Case study: the evolution of auxiliaries from verbs of motion or posture
The Spanish auxiliary verb estar ‘be’ evolved from a content verb meaning ‘stand’. Langacker (1999b: 309) provides the following examples, which show that this verb behaves like the English copula in that it can take subject (or adverbial) complements, for example AP (24a) or PP (24b). The verb estar also functions like the English progressive auxiliary, in that it can also take a present participle (24c).

Recall from Chapter 16 that what distinguishes TEMPORAL RELATIONS (PROCESSES) from ATEMPORAL RELATIONS in Cognitive Grammar is sequential scanning. We also saw in Chapters 17 and 18 that, in the Cognitive Grammar analysis, the role of the verb be is to impose PROCESS status upon otherwise ATEMPORAL RELATIONS like adjectives, prepositions and participles. Langacker (1999b) argues that the path of change from a verb of posture to a be verb involves attenuation of objectivity resulting in loss of subject control and consequent subjectification. The path of evolution proposed by Langacker is schematically represented in (25) and the English examples in (26) provide an illustration of this claim.

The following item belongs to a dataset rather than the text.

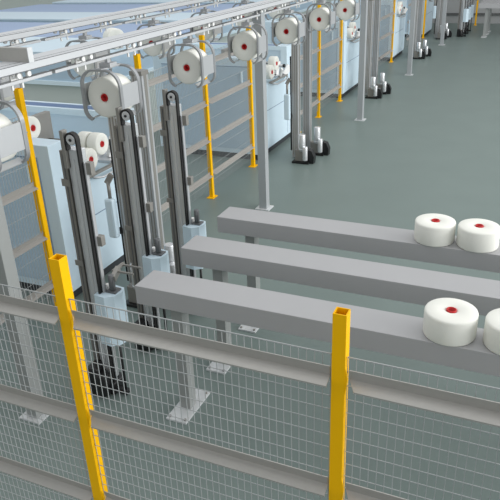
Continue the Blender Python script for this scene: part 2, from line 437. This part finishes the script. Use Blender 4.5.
# ------------------------------------------------------------------ winding machines (pale blue)
XM = -3.77
def make_machine(label, loc):
    """origin at the +x face, front (-y) corner on the floor; body runs to -x and +y"""
    t = thing('winding_machine', label, 'machine', loc, group='pale blue machines along the side fence')
    X0 = -1.72; D = 1.44
    MB().box(X0+.03, -.03, .03, D-.03, 0, .09).obj('plinth', M['plinth'], t)
    MB().box(X0, -.004, .2, D, .09, 1.08, .004).obj('lower_body', M['blue'], t)
    # front cabinet
    cbn = MB().box(X0, 0, 0, .2, .09, 1.5, .004).obj('front_cabinet', M['blue'], t)
    f = MB(); f.box(X0+.15, -.14, -.006, .0, .16, 1.38, .002); f.obj('end_door', M['blue_p'], cbn)
    gp_ = MB(); gp_.box(-.145, -.135, -.008, .0, .15, 1.39); gp_.obj('door_gap', M['seam'], cbn)
    gp_ = MB(); gp_.box(X0+.15, -.145, -.008, .0, 1.38, 1.39); gp_.obj('door_gap', M['seam'], cbn)
    hd = MB(); hd.box(-.25, -.225, -.03, -.006, 1.16, 1.32, .004); hd.obj('handle', M['blue_w'], cbn)
    # rear upper box with trough
    u = MB(); y0, y1, z1 = 1.2, D, 1.5; tx0, tx1, ty0, ty1 = X0+.2, -.22, y0+.05, y1-.05
    O = [(X0, y0), (0, y0), (0, y1), (X0, y1)]; I = [(tx0, ty0), (tx1, ty0), (tx1, ty1), (tx0, ty1)]
    bo = [u.bm.verts.new((x, y, 1.08)) for x, y in O]; to = [u.bm.verts.new((x, y, z1)) for x, y in O]; ti = [u.bm.verts.new((x, y, z1)) for x, y in I]
    for k in range(4):
        j = (k+1) % 4
        u.bm.faces.new((bo[k], bo[j], to[j], to[k])); u.bm.faces.new((to[k], to[j], ti[j], ti[k]))
    u.bm.faces.new(bo[::-1])
    ub = u.obj('upper_box', M['blue'], t)
    tr = MB(); J = [(tx0+.12, ty0+.03), (tx1-.12, ty0+.03), (tx1-.12, ty1-.03), (tx0+.12, ty1-.03)]
    A = [tr.bm.verts.new((x, y, z1-.0005)) for x, y in I]; B = [tr.bm.verts.new((x, y, z1-.14)) for x, y in J]
    for k in range(4):
        j = (k+1) % 4; tr.bm.faces.new((A[k], A[j], B[j], B[k]))
    tr.bm.faces.new(B)
    tr.obj('trough', M['trough'], ub)
    fr = MB(); fr.box(-.10, .004, y0-.012, y0, 1.08, 1.5); fr.box(X0, -.10, y0-.012, y0, 1.44, 1.505); fr.obj('frame_strip', M['blue_w'], ub)
    # doors on the +x face
    d = MB(); d.box(-.004, .006, .22, 1.18, .13, .68, .002); d.obj('lower_door', M['blue'], t)
    d = MB(); d.box(-.004, .004, .22, 1.18, .69, 1.06, .002); d.obj('upper_door', M['blue'], t)
    d = MB(); d.box(-.004, .004, 1.2, D-.02, .13, 1.06, .002); d.obj('side_door', M['blue'], t)
    s_ = MB(); s_.box(-.002, .003, .22, 1.18, .678, .692); s_.box(-.002, .003, 1.183, 1.197, .13, 1.06); s_.obj('door_gap', M['seam'], t)
    sp = MB()
    # take-up unit in the alcove
    sp.box(-.30, -.02, .86, 1.14, 1.065, 1.11, .004); sp.box(-.26, -.20, .92, 1.10, 1.1, 1.30, .006); sp.cyl((-.22, 1.0, 1.24), (.02, 1.0, 1.24), .022, 14)
    tk = sp.obj('take_up_head', M['chrome'], t)
    for q in (((.0, .90, 1.10), (.05, .86, 1.22), .03, .05), ((.0, 1.10, 1.09), (.06, 1.16, 1.22), .03, .09), ((-.10, .98, 1.11), (-.08, 1.04, 1.30), .05, .06)):
        a = MB(); a.bar(*q); a.obj('white_arm', M['white'], tk)
    a = MB(); a.cyl((.02, 1.0, 1.24), (.045, 1.0, 1.24), .028, 18); a.obj('black_knob', M['black'], tk)
    a = MB(); a.tube([(-.02, .5, 1.08), (.05, .5, 1.06), (.075, .6, 1.04), (.075, .95, 1.04), (.05, 1.1, 1.06), (-.02, 1.1, 1.08)], .011, 8); a.obj('guide_rod', M['steel'], tk)
    a = MB(); a.box(.0, .05, .42, 1.12, 1.075, 1.095, .004); a.obj('rest_strip', M['steel_d'], tk)
    pg = MB()
    for (y, z) in PEGS: pg.cyl((-.62, y, z), (-.03 if z < 1.5 else -.48, y, z), .012, 10)
    pg.box(-.67, -.61, .23, .8, 1.08, 1.58, .004)
    pg.obj('package_peg', M['steel_d'], t)
    return t
PEGS = ((.53, 1.225), (.725, 1.32), (.34, 1.54))
mach = make_machine('nearest pale blue machine, its grey cabinet end behind the first yellow side post', (XM, 4.19, 0))
m_y = [4.19, 8.70, 13.12, 17.78, 22.4]
m_lab = [None, 'second pale blue machine, its open front showing left of the lift with two motors',
         'third pale blue machine, beside the post under the sixth hanging bobbin',
         'fourth pale blue machine, far along the aisle with a black base', 'fifth and farthest pale blue machine along the aisle']
for y, l in list(zip(m_y, m_lab))[1:]:
    dup(mach, (XM, y, 0), l)
cr = make_bobbin(0.105, 0.11, 'white yarn bobbin on the lowest peg of the nearest machine', 'bobbins on machine pegs')
pegn = ['lowest', 'middle', 'highest']
first = True
mn = ['nearest', 'second', 'third', 'fourth', 'fifth']
for mi, my in enumerate(m_y[:4]):
    for k, (y, z) in enumerate(PEGS):
        if mi > 0 and k == 2: continue
        for dx in ((0.0, -.13) if mi == 0 and k < 2 else (0.0,)):
            lab = 'white bobbin on the %s peg of the %s blue machine%s' % (pegn[k], mn[mi], ', pushed behind another' if dx else ', outermost')
            loc = (XM-.11+.02+dx - (.45 if k == 2 else 0), my+y, z)
            if first:
                cr.location = loc; cr.rotation_euler = (0, PI/2, 0); cr['label'] = lab; first = False
            else:
                dup(cr, loc, lab)

# second row of machines, far left
def make_row2(label, loc, L=7.5, DD=3.9):
    t = thing('machine_block', label, 'machine', loc, group='pale blue machines in the far left row')
    MB().box(-L, -.03, .05, DD-.05, 0, 1.0).obj('base_cabinet', M['base_cab'], t)
    ub = MB().box(-L, 0, 0, DD, 1.03, 1.46, .004).obj('upper_box', M['blue_p'], t)
    MB().box(-L, .02, -.03, DD, .97, 1.04, .003).obj('edge_strip', M['blue_w'], t)
    lid = MB().box(-L, 0, -.01, 1.6, 1.46, 1.5, .003).obj('front_lid', M['blue'], ub)
    MB().box(-L, 0, 1.6, DD, 1.46, 1.49, .003).obj('rear_lid', M['trough'], ub)
    return t
r2 = make_row2('pale blue machine block seen between and below the overhead tracks at left', (-6.45, 8.71, 0))
dup(r2, (-7.2, 13.2, 0), 'long pale blue machine block above the far track at the top left corner')
dup(r2, (-7.2, 17.7, 0), 'second long pale blue block behind the one in the top left corner')
r3 = dup(r2, (-7.2, 22.1, 0), 'last and tallest pale blue block near the back wall at top left'); r3.scale = (3.0, 1, 1.45)
tb = make_bobbin(0.16, 0.2, 'large white bobbin standing on the far left machine row between the two tracks', 'bobbin on the far machine row')
tb.location = (-6.62, 9.3, 1.66); tb.rotation_euler = (PI/2, 0, PI/3)

# ------------------------------------------------------------------ lifts at the beam ends
def make_beam_lift(label, loc):
    t = thing('bobbin_lift', label, 'lift', loc, group='bobbin lifts at the beam ends')
    p = MB(); p.box(-.142, -.096, .0, .06, .05, 1.84, .003); p.obj('guide_profile', M['profile'], t)
    p = MB(); p.box(-.088, -.052, .008, .06, .05, 1.86, .003); p.obj('guide_profile', M['steel'], t)
    p = MB(); p.box(-.098, -.086, .02, .05, .05, 1.82); p.obj('shadow_gap', M['groove'], t)
    p = MB(); p.box(-.122, -.116, -.003, .002, .08, 1.82); p.obj('slot', M['groove'], t)
    q = MB(); q.box(-.045, .03, -.025, .05, .12, 1.86, .004); q.box(-.028, -.008, -.029, -.02, .2, 1.80); q.obj('drive_profile', M['chrome'], t)
    w = MB(); w.cyl((0, -.045, 1.93), (0, -.012, 1.93), .034, 28, bev=.004); pw = w.obj('pulley', M['chrome'], t)
    h = MB(); h.cyl((0, -.05, 1.93), (0, -.044, 1.93), .010, 12); h.obj('hub', M['black'], pw)
    b = MB(); arc = [(.041*math.cos(math.radians(a)), 1.93+.041*math.sin(math.radians(a))) for a in range(180, -1, -15)]
    b.ribbon([(-.041, 1.86)] + arc + [(.041, .14)], -.045, -.008, .012); b.obj('drive_belt', M['belt'], t)
    s = MB(); s.box(.052, .064, -.02, .01, .14, 1.78, .002); s.obj('edge_rail', M['steel'], t)
    for q in ((-.075, -.049, -.05, -.004, 1.74, 1.985), (.055, .10, -.012, .03, 1.70, 1.78), (.055, .1, -.012, .03, 1.2, 1.27),
              (-.155, -.09, -.010, -.002, 1.60, 1.65), (-.155, -.09, -.010, -.002, 1.02, 1.06)):
        br = MB(); br.box(*q, .002); br.obj('clamp_bracket', M['steel_d'], t)
    m = MB(); m.box(-.10, .06, -.07, .09, 0, .1, .01); m.box(-.13, -.03, -.12, .0, .0, .24, .015); m.cyl((-.01, -.09, .02), (-.01, -.09, .2), .05, 18, bev=.01)
    m.cyl((.13, -.02, 0), (.13, -.02, .6), .011, 8)
    m.box(-.02, .15, -.04, .0, .01, .05, .004)
    m.obj('drive_motor', M['black'], t)
    # pale blue housing with chamfered corners and a gripper on top
    cx, cy = .125, .02
    hb_ = MB(); hb_.prism([(cx-.115, cy-.085), (cx-.025, cy-.10), (cx+.03, cy-.06), (cx+.048, cy+.01), (cx+.025, cy+.075), (cx-.06, cy+.09), (cx-.115, cy+.05)], .45, .845)
    hs = hb_.obj('housing', M['blue'], t)
    ZT = .845
    gp = MB(); gp.box(cx-.055, cx+.025, cy-.03, cy+.045, ZT, ZT+.012, .002); gp.cyl((cx-.015, cy, ZT), (cx-.015, cy, ZT+.13), .02, 14); gp.box(cx-.035, cx+.005, cy-.012, cy+.012, ZT+.02, ZT+.12, .003)
    gp.obj('spindle', M['groove'], hs)
    kn = MB(); kn.cyl((cx-.07, cy+.02, ZT), (cx-.07, cy+.02, ZT+.04), .018, 14, bev=.004); kn.obj('white_cap', M['white'], hs)
    gr = MB()
    gr.bar((cx, cy, ZT+.10), (cx-.02, cy+.10, ZT+.13), .03, .05)
    for dy in (.06, .16):
        gr.bar((cx-.03, cy+dy, ZT+.13), (cx+.13, cy+dy, ZT+.13), .012, .012)
    gr.bar((cx-.03, cy+.05, ZT+.13), (cx-.03, cy+.18, ZT+.13), .02, .02)
    gr.obj('gripper_fork', M['steel_d'], hs)
    return t
lf = make_beam_lift('slim lift column with black belt in front of the pale cabinet, at the nearest beam', (-2.64, 3.19, 0))
dup(lf, (-2.65, 3.82, 0), 'slim lift column with black belt at the middle beam, beside the tall silver column', skip=('gripper_fork',))
dup(lf, (-2.645, 4.45, 0), 'slim lift column with black belt standing right of the tall silver column', skip=('gripper_fork',))

for y, l in ((22.75, 'distant slim lift column with pale blue housing, nearest of the far three'),
             (23.4, 'distant slim lift column with pale blue housing, middle of the far three'),
             (24.05, 'distant slim lift column with pale blue housing, farthest of the far three')):
    dup(lf, (-2.65, y, 0), l, group='far bobbin lifts')
dup(b0, (-2.2, 24.05, 0), 'third grey beam far away, hindmost at the top right corner', group='far grey beams')
# lifts of each winding machine: two profiles with two motors
def make_motor_lift(label, loc):
    t = thing('motor_lift', label, 'lift', loc, group='twin column lifts with motors')
    for (x, y, z1, w) in ((-.11, -.02, 1.90, .052), (-.05, .31, 2.02, .058)):
        p = MB()
        p.box(x-w, x+w, y-.05, y+.05, .02, z1, .004)
        o = p.obj('lift_column', M['steel'], t)
        gv = MB()
        for gx in (-.03, .0, .03): gv.box(x+gx-.005, x+gx+.005, y-.053, y-.049, .06, z1-.02)
        gv.box(x+w-.001, x+w+.003, y-.02, y+.02, .06, z1-.02)
        gv.obj('slot', M['steel_d'], o)
        ca = MB(); ca.box(x-w-.006, x+w+.006, y-.056, y+.056, z1-.03, z1+.01, .003); ca.obj('end_cap', M['steel_d'], o)
        # motor group at the foot
        mx, my = (x+.17, y-.22) if w < .055 else (x+.19, y-.09)
        b = MB(); b.box(mx-.10, mx+.02, my-.04, my+.07, .03, .20, .008); b.obj('gearbox', M['steel_d'], o)
        b = MB(); b.cyl((mx, my, .18), (mx, my, .43), .05, 24, bev=.008); b.cyl((mx, my, .2), (mx, my, .22), .053, 24); b.obj('motor', M['chrome'], o)
        b = MB(); b.cyl((mx+.07, my-.07, .06), (mx+.07, my-.07, .27), .038, 20, bev=.006); b.obj('small_motor', M['chrome'], o)
        b = MB(); b.prism_y([(mx+.06, 0), (mx+.18, 0), (mx+.19, .1), (mx+.15, .19), (mx+.09, .21), (mx+.06, .15)], my-.02, my+.08)
        b.obj('belt_cover', M['black'], o)
        b = MB(); b.box(mx-.14, mx+.12, my-.07, my+.08, 0, .03, .004); b.obj('base', M['black'], o)
    g_ = MB(); g_.cyl((-.178, -.05, .12), (-.178, -.05, 1.5), .013, 10); g_.box(-.19, -.155, -.09, -.02, .62, .68, .004); g_.box(-.19, -.155, -.06, -.02, 1.45, 1.5, .004); g_.obj('guide_rod', M['belt'], t)
    h = MB(); h.box(-.255, -.165, -.16, -.09, .60, .98, .02); hs = h.obj('control_box', M['blue'], t)
    s = MB(); s.cyl((-.21, -.12, .97), (-.21, -.12, 1.14), .016, 12); s.bar((-.22, -.12, 1.12), (-.17, -.11, 1.2), .03, .05); s.obj('spindle', M['steel_d'], hs)
    return t
ml = make_motor_lift('twin column lift with motors, the tall silver column behind the slim lifts', (-3.19, 4.58, 0))
for y, l in ((9.05, 'twin column lift with two silver motors at its foot, left of the fifth hanging bobbin'),
             (13.55, 'twin column lift with two silver motors, just right of the second grey column'),
             (18.5, 'distant twin column lift with motors, between the third and fourth columns'),
             (22.3, 'farthest twin column lift with black motor covers')):
    dup(ml, (-3.19 if y < 10 else -3.25, y, 0), l)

In (26a), the situation designated by stand is salient and the event designated by the adverbial subordinate clause gazing into his eyes, headed by the participle gazing, is less salient hence its status as a modifier. In (26b), which contains an attenuated instance of stand that Langacker represents as stand’, the situation designated by stand is still salient, but its objectivity is attenuated because its TR is a static and inanimate entity. It is in this example that the notion of loss of subject control becomes clear: the extent to which the objective construal of the construction is attenuated is closely linked to the properties of the subject (or TR) in terms of animacy, potential for motion and so on. The further attenuation of stand results in a sense that is also devoid of orientation in SPACE, and it is at this point that Langacker suggests the verb of posture evolves into a be verb which has lost its original content meaning but retains its PROCESS (verbal) essence which designates sequential scanning. At this stage, the be verb and the participle merge in terms of expressing a single event or situation (26c).
In summary, although we have only been able to provide a brief sketch of how Langacker’s notion of subjectification (or attenuation of objectivity) may give rise to grammaticalisation, a number of points of contrast emerge in relation to the other approaches to grammaticalisation we have discussed in this chapter. To begin with, while both the metaphorical extension approach and Invited Inferencing Theory place the burden of explanation on metaphor and pragmatic inferencing respectively, Langacker’s explanation has little to say about either of these factors, but focuses the account entirely on how the conceptual system might give rise to grammaticalisation as a consequence of perspective and construal. Secondly, Langacker’s account – most obviously his account of the evolution of be– can be described as a version of the semantic bleaching account that is largely rejected by other cognitively oriented grammaticalisation researchers. Indeed, Langacker ([1991] 2002: 324) explicitly equates semantic attenuation and semantic bleaching.